DATA EXCERPT:
begin

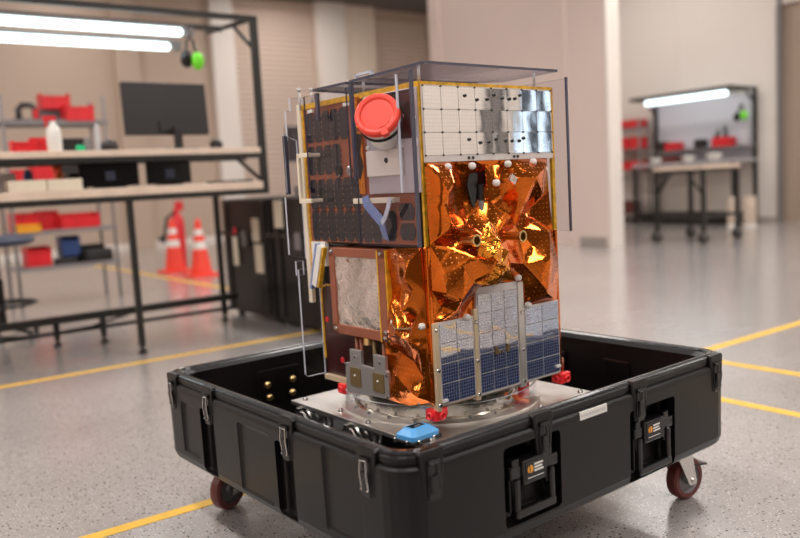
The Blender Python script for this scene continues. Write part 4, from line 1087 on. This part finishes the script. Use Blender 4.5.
def trunk(v0, v1, lab, labs):
    t = rthing('transit_trunk', lab, 'trunk', 2.72, v0, 0, 'black transit trunks'); d = v1-v0
    m1 = MB(); m1.box(0, .72, 0, d, .035, .955); part('body', m1, 'black_plastic', t, bevel=.02)
    for y in (.10, d-.10):
        m1 = MB(); m1.box(-.012, .01, y-.035, y+.035, .06, .93); part('rib', m1, 'black_plastic', t, bevel=.008)
    m1 = MB(); m1.box(-.010, .73, -.006, d+.006, .66, .69); part('lid_seam', m1, 'black_gloss', t)
    m1 = MB(); m1.box(-.022, -.008, d/2-.04, d/2+.04, .58, .70); part('latch', m1, 'midgrey', t)
    for x, y in ((.08, .08), (.08, d-.08), (.64, .08), (.64, d-.08)):
        m1 = MB(); m1.cyl((x, y, 0), (x, y, .04), .03, 12); part('foot', m1, 'rubber', t)
    for y0, y1, z0, z1 in labs:
        m1 = MB(); m1.box(-.016, -.010, y0-v0, y1-v0, z0, z1); part('paper_label', m1, 'cream', t)
trunk(5.34, 6.20, 'tall black transit trunk with three white labels behind the bench right end', [(5.90, 5.99, .42, .65), (5.50, 5.62, .62, .80), (5.47, 5.60, .38, .60)])
trunk(4.50, 5.31, 'tall black transit trunk with one label, nearest to the spacecraft', [(5.11, 5.24, .73, .93)])
m1 = MB(); m1.lathe([(0, 0), (.03, 0), (.03, .006), (0, .008)], n=14); 
part('red_sticker', m1, 'redbin', None)
o = bpy.data.objects['red_sticker']; tk = [x for x in COL.objects if x.name.startswith('transit_trunk')][0]
o.parent = tk; o.location = (-.010, .60, .70); o.rotation_euler = (0, -PI/2, 0)
box_thing('grey_carton', 'low grey carton lying on top of the nearer trunk', 'box', 3.05, 4.95, .955, .45, .35, .07, 'midgrey')
# dark screen on a stand far behind the trunks
t = rthing('screen_on_stand', 'dark upright screen partly hidden behind the clear side guards', 'monitor', 5.30, 9.2)
m1 = MB(); m1.box(-.28, .30, -.03, .03, 1.36, 1.82); part('panel', m1, 'screen', t, bevel=.006)
m1 = MB(); m1.box(-.04, .04, -.02, .06, .04, 1.5); m1.box(-.3, .3, -.25, .25, 0, .04); part('stand', m1, 'screen', t)

# ================================================================== RIGHT WORKBENCH IN THE ALCOVE
rb = rthing('assembly_bench', 'grey steel bench with white back board and lamp against the right wall', 'workbench', 12.40, 7.42)
m1 = MB(); m1.box(0, .78, 0, 2.05, 1.055, 1.10); part('worktop', m1, 'palegrey', rb, bevel=.004)
m1 = MB(); m1.box(.42, .78, 0, 2.05, 1.30, 1.33); part('shelf', m1, 'midgrey', rb)
m1 = MB(); m1.box(.74, .765, .05, 2.0, 1.11, 2.22); part('back_board', m1, 'boardw', rb)
for y in (.03, 2.02):
    m1 = MB(); m1.box(.68, .74, y-.03, y+.03, 0, 2.30); part('post', m1, 'dark_metal', rb)
    m1 = MB(); m1.box(-.02, .70, y-.02, y+.02, 2.26, 2.31); m1.cyl((.68, y, 2.05), (.40, y, 2.27), .018, 8); part('arm', m1, 'dark_metal', rb)
    m1 = MB(); m1.box(.02, .08, y-.03, y+.03, .03, 1.055); m1.cyl((.05, y, 0), (.05, y, .04), .03, 10); part('leg', m1, 'dark_metal', rb)
m1 = MB(); m1.box(-.03, .02, 0, 2.05, 2.27, 2.32); m1.box(.68, .72, 0, 2.05, 2.27, 2.31); part('top_rail', m1, 'dark_metal', rb)
m1 = MB(); m1.box(.05, .75, .05, 2.0, .13, .20); m1.box(.1, .7, .1, 1.95, .03, .12); part('lower_shelf', m1, 'dark_metal', rb)
t = rthing('tube_light', 'lit tube lamp above the right-hand bench', 'light', 12.42, 7.55, 2.20)
m1 = MB(); m1.cyl((0, 0, 0), (0, 1.58, 0), .045, 14); part('lit_tube', m1, 'tube', t)
m1 = MB(); m1.box(-.05, .05, -.05, 1.62, .045, .075); part('housing', m1, 'midgrey', t)
t = rthing('ear_defenders', 'lime green and black ear defenders on the right-hand bench post', 'ear defenders', 12.98, 7.62, 1.84)
m1 = MB(); m1.sphere((0, -.05, 0), .075, 0, (.8, .9, 1.1), 12); part('ear_cup', m1, 'green', t)
m1 = MB(); m1.sphere((-.02, .07, -.02), .07, 0, (.8, .9, 1.1), 12); part('ear_cup', m1, 'black_gloss', t)
m1 = MB(); m1.tube([(0, -.05, .05), (0, 0, .20), (0, .06, .05)], .02, 6); part('headband', m1, 'black_gloss', t)
RG = 'bins on the right-hand bench shelf'
bin_thing(12.98, 7.95, 1.33, .22, .34, .17, 'redbin', 'red bin holding black tools at right of the right-hand bench shelf', RG, 0)
bin_thing(12.98, 8.95, 1.33, .22, .26, .15, 'redbin', 'red bin at left of the right-hand bench shelf', RG, 0)
t = rthing('hand_tools', 'black tool handles sticking up from the right red bin', 'tools', 12.98, 7.95, 1.338)
for i, (a, b, c) in enumerate(((0, .08, .30), (.03, 0, .36), (-.03, -.06, .26), (0, .12, .22))):
    m1 = MB(); m1.cyl((a, b, 0.0), (a*1.5, b*1.3, c), .028, 8); part('handle', m1, 'black_gloss', t)
box_thing('black_power_tool', 'black power tool on the right-hand bench shelf left of tool bin', 'tool', 12.95, 8.38, 1.33, .18, .20, .17, 'screen', bevel=.03)
box_thing('dark_grey_case', 'dark grey case on the right-hand bench shelf, left end', 'case', 12.95, 9.18, 1.33, .20, .17, .18, 'screen', bevel=.01)
bin_thing(12.62, 8.75, 1.10, .24, .34, .12, 'maroon', 'dark red bin on the right-hand bench worktop')
for v, z0, s in ((9.0, 1.10, 1.0), (8.35, 1.10, 1.0), (7.85, 1.10, 1.15)):
    lathe_thing('white_bowl', {9.0: 'white dish at left end of the right-hand worktop', 8.35: 'white dish at middle of the right-hand worktop', 7.85: 'white dish at right of the right-hand worktop'}[v], 'dish', 12.52 if v < 9 else 12.5, v, z0, [(0, 0), (.06*s, 0), (.11*s, .05*s), (.12*s, .085*s), (.10*s, .10*s), (0, .11*s)], 'white', 'white dishes on the right-hand worktop')
lathe_thing('spray_can', 'slim white can at right end of the right-hand bench shelf', 'can', 12.98, 7.55, 1.33, [(0, 0), (.035, 0), (.035, .2), (.02, .24), (0, .25)], 'palegrey')
# red bin rack left of it
rk = rthing('bin_rack', 'slim rack with rows of red bins left of the right-hand bench', 'rack', 12.75, 9.55)
for y in (0, .85):
    for x in (0, .30):
        m1 = MB(); m1.cyl((x, y, 0), (x, y, 1.95), .022, 8); part('post', m1, 'midgrey', rk)
for z in (.18, 1.02, 1.42, 1.82):
    m1 = MB(); m1.box(-.02, .32, -.03, .88, z-.03, z); part('shelf', m1, 'midgrey', rk)
for z, h in ((1.02, .16), (1.42, .22), (1.82, .15)):
    for k in range(3):
        bin_thing(12.88, 9.68+.29*k, z, .24, .26, h, 'redbin', 'red bin on the %s level of the slim rack, %s' % ({1.02: 'lowest', 1.42: 'middle', 1.82: 'top'}[z], ('nearest the bench', 'middle one', 'nearest the partition')[k]), 'bins on the slim rack')
box_thing('dark_tub', 'dark red tub on the bottom level of the slim rack', 'tub', 12.9, 9.95, .18, .26, .40, .24, 'maroon')
# wheeled cart
ct = rthing('steel_cart', 'open steel cart with pale top on four casters before the right-hand bench', 'cart', 9.28, 5.98)
CW, CD = .82, .74
m1 = MB(); m1.box(-.03, CW, -.03, CD, .975, 1.02); part('top', m1, 'wood', ct, bevel=.004)
m1 = MB(); m1.box(-.02, CW-.01, -.02, .02, .93, .975); m1.box(-.02, CW-.01, CD-.05, CD-.01, .93, .975); m1.box(-.02, .02, -.02, CD-.01, .93, .975); part('apron', m1, 'dark_metal', ct)
for x in (0, CW-.03):
    for y in (0, CD-.03):
        m1 = MB(); m1.box(x-.025, x+.025, y-.025, y+.025, .14, .95); lg_ = part('leg', m1, 'dark_metal', ct)
        m1 = MB(); m1.box(x-.02, x+.02, y-.035, y+.035, .06, .15); cs = part('caster', m1, 'midgrey', ct)
        m1 = MB(); m1.lathe([(0, -.024), (.066, -.024), (.075, 0), (.066, .024), (0, .024)], (x, y+.01, .075), (1, .25, 0), 20); part('wheel', m1, 'dark_metal', cs)
m1 = MB(); m1.box(-.02, CW-.01, -.015, .015, .33, .37); m1.box(-.02, .02, 0, CD-.03, .33, .37); m1.box(CW-.05, CW-.01, 0, CD-.03, .33, .37); part('lower_rail', m1, 'dark_metal', ct)
for (x0, y0, x1, y1) in ((0, .02, 0, .24), (.02, CD-.03, .22, CD-.03), (0, CD-.05, 0, CD-.26)):
    m1 = MB(); m1.cyl((x0, y0, .66), (x1, y1, .94), .018, 8); part('brace', m1, 'dark_metal', ct)
# canisters
for v, lab in ((7.22, 'cream canister on the floor, left of two under the right-hand bench end'), (6.94, 'cream canister on the floor, right of two beside the door')):
    t = rthing('canister', lab, 'canister', 12.05, v, 0, 'cream canisters')
    m1 = MB(); m1.lathe([(0, .05), (.085, .05), (.10, .07), (.10, .46), (.085, .49), (0, .49)], n=22); part('body', m1, 'doorp', t)
    m1 = MB(); m1.lathe([(0, 0), (.10, 0), (.11, .02), (.10, .05), (0, .05)], n=22); part('base', m1, 'white', t)

# ================================================================== LIGHT
def area(u, v, z, sx, sy, power, col=(1, .95, .91), rot=None):
    d = bpy.data.lights.new('ceiling_lamp', 'AREA'); d.shape = 'RECTANGLE'; d.size = sx; d.size_y = sy; d.energy = power; d.color = col
    o = bpy.data.objects.new('ceiling_lamp', d); COL.objects.link(o); o.location = RW(u, v, z); o.rotation_euler = rot or (0, 0, YR)
    return o
for u in (-5, -.5, 4, 8.5):
    for v in (-3, 1.2, 5.4, 9.6, 13.8):
        area(u, v, H-.05, .5, 2.6, 95 if v < 9 else (50 if u < 6 else 70))
area(11.3, 1.5, H-.05, .5, 2.6, 110); area(11.3, 9.0, H-.05, .5, 2.6, 55)
w = bpy.data.worlds.new('world'); SC.world = w; w.use_nodes = True
w.node_tree.nodes['Background'].inputs[0].default_value = (.9, .8, .75, 1); w.node_tree.nodes['Background'].inputs[1].default_value = .2

# ================================================================== CAMERA
F_PX, PITCH, ROLL = 793.84, .1067, -.0560
cam = bpy.data.cameras.new('camera'); co = bpy.data.objects.new('camera', cam); COL.objects.link(co)
cam.sensor_width = 36; cam.sensor_fit = 'HORIZONTAL'; cam.lens = F_PX/800*36
fwd = Vector((0, math.cos(PITCH), -math.sin(PITCH))); right = Vector((1, 0, 0)); upv = right.cross(fwd)
R2 = right*math.cos(ROLL)+upv*math.sin(ROLL); U2 = upv*math.cos(ROLL)-right*math.sin(ROLL)
mw = Matrix((R2, U2, -fwd)).transposed().to_4x4(); mw.translation = Vector((0, 0, 1)); co.matrix_world = mw
cam.clip_start = .05; cam.clip_end = 100
cam.dof.use_dof = True; cam.dof.focus_distance = 2.1; cam.dof.aperture_fstop = 1.7
SC.camera = co
SC.view_settings.view_transform = 'Standard'; SC.view_settings.look = 'None'; SC.view_settings.gamma = 1.0
SC.view_settings.use_curve_mapping = False; SC.view_settings.exposure = .26
SC.cycles.max_bounces = 8; SC.cycles.transparent_max_bounces = 24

end

DIRECTIONS FOR THIS TASK:
Return the material line for line, from its beginning to the line that contains "m1 = MB(); m1.box(-.04, .04, -.02, .06, .04, 1.5);", with the pictures left out.

WRITTEN SOLUTION:
The Blender Python script for this scene continues. Write part 4, from line 1087 on. This part finishes the script. Use Blender 4.5.
def trunk(v0, v1, lab, labs):
    t = rthing('transit_trunk', lab, 'trunk', 2.72, v0, 0, 'black transit trunks'); d = v1-v0
    m1 = MB(); m1.box(0, .72, 0, d, .035, .955); part('body', m1, 'black_plastic', t, bevel=.02)
    for y in (.10, d-.10):
        m1 = MB(); m1.box(-.012, .01, y-.035, y+.035, .06, .93); part('rib', m1, 'black_plastic', t, bevel=.008)
    m1 = MB(); m1.box(-.010, .73, -.006, d+.006, .66, .69); part('lid_seam', m1, 'black_gloss', t)
    m1 = MB(); m1.box(-.022, -.008, d/2-.04, d/2+.04, .58, .70); part('latch', m1, 'midgrey', t)
    for x, y in ((.08, .08), (.08, d-.08), (.64, .08), (.64, d-.08)):
        m1 = MB(); m1.cyl((x, y, 0), (x, y, .04), .03, 12); part('foot', m1, 'rubber', t)
    for y0, y1, z0, z1 in labs:
        m1 = MB(); m1.box(-.016, -.010, y0-v0, y1-v0, z0, z1); part('paper_label', m1, 'cream', t)
trunk(5.34, 6.20, 'tall black transit trunk with three white labels behind the bench right end', [(5.90, 5.99, .42, .65), (5.50, 5.62, .62, .80), (5.47, 5.60, .38, .60)])
trunk(4.50, 5.31, 'tall black transit trunk with one label, nearest to the spacecraft', [(5.11, 5.24, .73, .93)])
m1 = MB(); m1.lathe([(0, 0), (.03, 0), (.03, .006), (0, .008)], n=14); 
part('red_sticker', m1, 'redbin', None)
o = bpy.data.objects['red_sticker']; tk = [x for x in COL.objects if x.name.startswith('transit_trunk')][0]
o.parent = tk; o.location = (-.010, .60, .70); o.rotation_euler = (0, -PI/2, 0)
box_thing('grey_carton', 'low grey carton lying on top of the nearer trunk', 'box', 3.05, 4.95, .955, .45, .35, .07, 'midgrey')
# dark screen on a stand far behind the trunks
t = rthing('screen_on_stand', 'dark upright screen partly hidden behind the clear side guards', 'monitor', 5.30, 9.2)
m1 = MB(); m1.box(-.28, .30, -.03, .03, 1.36, 1.82); part('panel', m1, 'screen', t, bevel=.006)
m1 = MB(); m1.box(-.04, .04, -.02, .06, .04, 1.5); m1.box(-.3, .3, -.25, .25, 0, .04); part('stand', m1, 'screen', t)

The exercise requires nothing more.